>> start

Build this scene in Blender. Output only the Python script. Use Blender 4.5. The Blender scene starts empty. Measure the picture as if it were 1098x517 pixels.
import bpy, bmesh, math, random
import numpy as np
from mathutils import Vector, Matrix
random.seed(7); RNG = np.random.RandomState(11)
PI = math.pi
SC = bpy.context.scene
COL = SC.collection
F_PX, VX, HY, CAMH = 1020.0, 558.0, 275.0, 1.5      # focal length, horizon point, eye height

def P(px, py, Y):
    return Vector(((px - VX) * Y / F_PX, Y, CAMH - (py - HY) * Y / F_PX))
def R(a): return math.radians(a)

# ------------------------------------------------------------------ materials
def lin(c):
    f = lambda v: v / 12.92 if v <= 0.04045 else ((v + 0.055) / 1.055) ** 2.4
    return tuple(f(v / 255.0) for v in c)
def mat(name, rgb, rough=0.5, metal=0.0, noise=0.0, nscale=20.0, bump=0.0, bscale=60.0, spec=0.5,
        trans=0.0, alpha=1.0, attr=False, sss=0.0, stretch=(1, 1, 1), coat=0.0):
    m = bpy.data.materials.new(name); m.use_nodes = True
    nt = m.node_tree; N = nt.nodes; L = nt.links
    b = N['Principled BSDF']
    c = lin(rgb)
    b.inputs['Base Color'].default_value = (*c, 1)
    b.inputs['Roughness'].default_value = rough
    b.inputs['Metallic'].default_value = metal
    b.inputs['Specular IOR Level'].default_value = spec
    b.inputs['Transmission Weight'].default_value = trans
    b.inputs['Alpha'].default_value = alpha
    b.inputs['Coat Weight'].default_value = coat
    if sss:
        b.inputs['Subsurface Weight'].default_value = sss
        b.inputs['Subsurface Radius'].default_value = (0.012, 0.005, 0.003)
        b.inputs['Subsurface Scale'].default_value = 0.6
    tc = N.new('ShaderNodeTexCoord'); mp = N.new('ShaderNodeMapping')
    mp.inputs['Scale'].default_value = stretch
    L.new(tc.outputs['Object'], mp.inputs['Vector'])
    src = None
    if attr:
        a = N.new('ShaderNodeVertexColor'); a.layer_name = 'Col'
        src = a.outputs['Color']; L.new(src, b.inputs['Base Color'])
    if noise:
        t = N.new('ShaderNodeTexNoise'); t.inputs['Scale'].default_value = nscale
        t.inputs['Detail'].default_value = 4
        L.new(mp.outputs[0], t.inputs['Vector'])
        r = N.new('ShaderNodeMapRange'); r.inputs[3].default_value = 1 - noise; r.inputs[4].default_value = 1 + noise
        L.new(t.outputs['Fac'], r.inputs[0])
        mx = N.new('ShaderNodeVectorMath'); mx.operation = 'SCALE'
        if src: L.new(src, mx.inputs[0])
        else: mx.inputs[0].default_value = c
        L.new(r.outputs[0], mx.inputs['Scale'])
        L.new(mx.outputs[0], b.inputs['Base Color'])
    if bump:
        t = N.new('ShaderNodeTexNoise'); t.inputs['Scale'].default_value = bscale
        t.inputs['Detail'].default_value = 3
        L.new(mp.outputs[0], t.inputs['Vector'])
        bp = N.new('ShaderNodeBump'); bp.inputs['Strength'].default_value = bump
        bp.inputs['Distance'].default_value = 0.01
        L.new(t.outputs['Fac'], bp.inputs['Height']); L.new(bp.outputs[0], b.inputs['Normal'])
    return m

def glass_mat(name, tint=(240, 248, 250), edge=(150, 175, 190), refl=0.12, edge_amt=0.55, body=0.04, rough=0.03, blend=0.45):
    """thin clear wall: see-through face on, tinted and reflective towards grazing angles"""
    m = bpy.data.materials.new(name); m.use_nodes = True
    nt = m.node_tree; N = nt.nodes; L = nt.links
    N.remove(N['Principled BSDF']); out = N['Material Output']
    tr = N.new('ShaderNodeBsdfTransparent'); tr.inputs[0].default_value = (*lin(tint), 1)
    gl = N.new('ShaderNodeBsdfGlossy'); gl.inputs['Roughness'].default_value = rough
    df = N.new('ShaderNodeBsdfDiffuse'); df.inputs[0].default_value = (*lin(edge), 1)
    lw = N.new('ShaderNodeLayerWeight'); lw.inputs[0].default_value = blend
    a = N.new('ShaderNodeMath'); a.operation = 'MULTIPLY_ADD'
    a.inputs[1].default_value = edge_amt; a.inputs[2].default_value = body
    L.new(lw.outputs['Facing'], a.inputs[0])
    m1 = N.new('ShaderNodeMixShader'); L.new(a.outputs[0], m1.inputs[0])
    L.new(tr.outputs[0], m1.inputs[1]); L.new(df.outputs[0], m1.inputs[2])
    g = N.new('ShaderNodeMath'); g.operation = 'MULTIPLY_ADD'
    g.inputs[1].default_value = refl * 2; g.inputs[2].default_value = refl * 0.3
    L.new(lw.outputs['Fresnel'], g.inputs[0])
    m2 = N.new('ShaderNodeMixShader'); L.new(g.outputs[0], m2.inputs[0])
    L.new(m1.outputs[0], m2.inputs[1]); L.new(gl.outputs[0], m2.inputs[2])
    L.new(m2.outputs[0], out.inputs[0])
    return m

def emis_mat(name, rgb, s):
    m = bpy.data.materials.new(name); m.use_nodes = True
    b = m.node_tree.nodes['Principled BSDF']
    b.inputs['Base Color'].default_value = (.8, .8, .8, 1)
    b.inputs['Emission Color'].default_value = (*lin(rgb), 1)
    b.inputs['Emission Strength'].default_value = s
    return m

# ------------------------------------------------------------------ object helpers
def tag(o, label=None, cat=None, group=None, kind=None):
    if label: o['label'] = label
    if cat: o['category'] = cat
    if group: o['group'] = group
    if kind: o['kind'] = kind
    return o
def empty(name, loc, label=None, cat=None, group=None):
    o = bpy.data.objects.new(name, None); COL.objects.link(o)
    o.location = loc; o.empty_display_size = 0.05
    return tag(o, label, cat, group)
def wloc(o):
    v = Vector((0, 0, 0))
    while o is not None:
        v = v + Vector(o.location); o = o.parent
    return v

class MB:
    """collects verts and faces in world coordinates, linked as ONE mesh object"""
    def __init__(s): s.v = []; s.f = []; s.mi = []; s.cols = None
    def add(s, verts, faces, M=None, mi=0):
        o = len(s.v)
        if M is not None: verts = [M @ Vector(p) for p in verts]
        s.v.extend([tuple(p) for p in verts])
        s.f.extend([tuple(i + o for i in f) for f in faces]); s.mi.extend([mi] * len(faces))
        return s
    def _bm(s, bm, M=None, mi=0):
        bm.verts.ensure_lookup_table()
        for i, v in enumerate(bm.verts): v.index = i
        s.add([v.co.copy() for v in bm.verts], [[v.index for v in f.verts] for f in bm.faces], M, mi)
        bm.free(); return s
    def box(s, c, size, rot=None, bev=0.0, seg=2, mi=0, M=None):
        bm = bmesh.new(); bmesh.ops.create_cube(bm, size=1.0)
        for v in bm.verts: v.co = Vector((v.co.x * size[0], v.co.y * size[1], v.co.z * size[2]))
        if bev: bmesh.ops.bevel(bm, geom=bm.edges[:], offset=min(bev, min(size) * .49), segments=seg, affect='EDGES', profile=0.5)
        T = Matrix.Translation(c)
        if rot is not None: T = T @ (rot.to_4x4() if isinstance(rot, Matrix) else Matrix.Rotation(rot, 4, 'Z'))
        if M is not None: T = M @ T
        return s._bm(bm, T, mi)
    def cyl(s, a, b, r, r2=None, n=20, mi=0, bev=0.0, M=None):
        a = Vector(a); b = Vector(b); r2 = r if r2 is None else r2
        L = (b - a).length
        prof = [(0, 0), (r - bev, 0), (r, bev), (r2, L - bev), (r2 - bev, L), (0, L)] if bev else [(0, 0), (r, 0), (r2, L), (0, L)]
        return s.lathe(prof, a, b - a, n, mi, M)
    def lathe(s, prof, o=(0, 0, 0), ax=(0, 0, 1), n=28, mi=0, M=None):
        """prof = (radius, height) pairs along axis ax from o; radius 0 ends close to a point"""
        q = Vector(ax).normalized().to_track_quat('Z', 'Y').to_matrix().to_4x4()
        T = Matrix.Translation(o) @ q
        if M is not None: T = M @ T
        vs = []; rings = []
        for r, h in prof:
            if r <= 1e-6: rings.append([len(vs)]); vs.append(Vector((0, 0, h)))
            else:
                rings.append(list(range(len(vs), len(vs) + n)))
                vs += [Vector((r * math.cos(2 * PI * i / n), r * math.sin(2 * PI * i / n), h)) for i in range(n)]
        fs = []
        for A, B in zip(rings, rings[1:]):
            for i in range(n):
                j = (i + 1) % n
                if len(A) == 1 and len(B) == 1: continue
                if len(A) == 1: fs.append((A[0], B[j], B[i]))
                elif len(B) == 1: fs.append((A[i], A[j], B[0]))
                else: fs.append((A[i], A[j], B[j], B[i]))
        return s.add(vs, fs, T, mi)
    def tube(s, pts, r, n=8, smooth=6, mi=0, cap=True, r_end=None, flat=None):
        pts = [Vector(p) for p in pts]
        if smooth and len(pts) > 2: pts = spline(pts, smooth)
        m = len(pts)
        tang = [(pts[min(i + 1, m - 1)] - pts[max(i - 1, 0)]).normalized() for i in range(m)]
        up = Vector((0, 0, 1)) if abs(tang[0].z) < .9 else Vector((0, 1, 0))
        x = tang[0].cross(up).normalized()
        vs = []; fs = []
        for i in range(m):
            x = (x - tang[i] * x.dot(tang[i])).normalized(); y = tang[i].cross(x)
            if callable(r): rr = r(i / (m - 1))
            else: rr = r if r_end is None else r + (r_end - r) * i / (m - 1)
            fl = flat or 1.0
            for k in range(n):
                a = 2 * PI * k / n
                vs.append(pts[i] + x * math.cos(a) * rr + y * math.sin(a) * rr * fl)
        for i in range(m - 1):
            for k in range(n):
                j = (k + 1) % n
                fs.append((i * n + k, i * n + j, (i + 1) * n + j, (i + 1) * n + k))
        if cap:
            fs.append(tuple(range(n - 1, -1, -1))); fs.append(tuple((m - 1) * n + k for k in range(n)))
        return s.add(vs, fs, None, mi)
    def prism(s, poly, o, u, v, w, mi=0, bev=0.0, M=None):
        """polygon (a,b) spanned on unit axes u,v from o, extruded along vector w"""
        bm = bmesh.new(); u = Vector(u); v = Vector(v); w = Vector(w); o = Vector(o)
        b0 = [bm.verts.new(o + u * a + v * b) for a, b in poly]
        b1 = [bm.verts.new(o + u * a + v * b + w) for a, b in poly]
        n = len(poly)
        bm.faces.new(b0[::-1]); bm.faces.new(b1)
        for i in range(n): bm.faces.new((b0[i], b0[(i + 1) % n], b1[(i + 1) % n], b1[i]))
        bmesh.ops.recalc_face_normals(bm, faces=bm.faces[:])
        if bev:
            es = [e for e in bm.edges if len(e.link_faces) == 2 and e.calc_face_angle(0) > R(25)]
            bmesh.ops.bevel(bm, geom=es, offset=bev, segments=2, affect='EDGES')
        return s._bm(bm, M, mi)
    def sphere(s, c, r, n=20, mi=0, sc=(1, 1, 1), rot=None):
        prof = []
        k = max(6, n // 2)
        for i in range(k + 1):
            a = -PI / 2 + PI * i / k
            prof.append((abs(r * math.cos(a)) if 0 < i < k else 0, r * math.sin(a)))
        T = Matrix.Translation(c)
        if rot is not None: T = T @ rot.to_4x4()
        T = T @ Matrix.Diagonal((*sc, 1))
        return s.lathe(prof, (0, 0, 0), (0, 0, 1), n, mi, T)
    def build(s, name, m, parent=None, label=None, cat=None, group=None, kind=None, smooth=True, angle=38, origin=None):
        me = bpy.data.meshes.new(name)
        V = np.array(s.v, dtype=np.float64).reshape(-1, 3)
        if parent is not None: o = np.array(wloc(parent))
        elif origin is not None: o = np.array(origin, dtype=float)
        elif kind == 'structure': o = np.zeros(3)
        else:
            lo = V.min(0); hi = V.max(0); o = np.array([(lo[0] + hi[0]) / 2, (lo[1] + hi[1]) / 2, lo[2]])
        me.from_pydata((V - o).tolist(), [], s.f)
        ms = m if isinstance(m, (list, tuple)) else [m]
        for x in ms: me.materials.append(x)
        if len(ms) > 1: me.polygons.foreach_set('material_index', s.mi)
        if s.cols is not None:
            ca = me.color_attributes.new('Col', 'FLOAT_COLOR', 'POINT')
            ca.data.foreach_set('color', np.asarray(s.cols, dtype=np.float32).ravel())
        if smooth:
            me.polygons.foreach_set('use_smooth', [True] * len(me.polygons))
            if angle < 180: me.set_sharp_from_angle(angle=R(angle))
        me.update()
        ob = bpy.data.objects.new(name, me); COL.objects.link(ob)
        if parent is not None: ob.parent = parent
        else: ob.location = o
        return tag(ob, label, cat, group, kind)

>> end

■ TASK ■
Look at the material above and copy, word for word, its lines from the first through the one containing "F_PX, VX, HY, CAMH".

■ OUTPUT BELOW ■
Build this scene in Blender. Output only the Python script. Use Blender 4.5. The Blender scene starts empty. Measure the picture as if it were 1098x517 pixels.
import bpy, bmesh, math, random
import numpy as np
from mathutils import Vector, Matrix
random.seed(7); RNG = np.random.RandomState(11)
PI = math.pi
SC = bpy.context.scene
COL = SC.collection
F_PX, VX, HY, CAMH = 1020.0, 558.0, 275.0, 1.5      # focal length, horizon point, eye height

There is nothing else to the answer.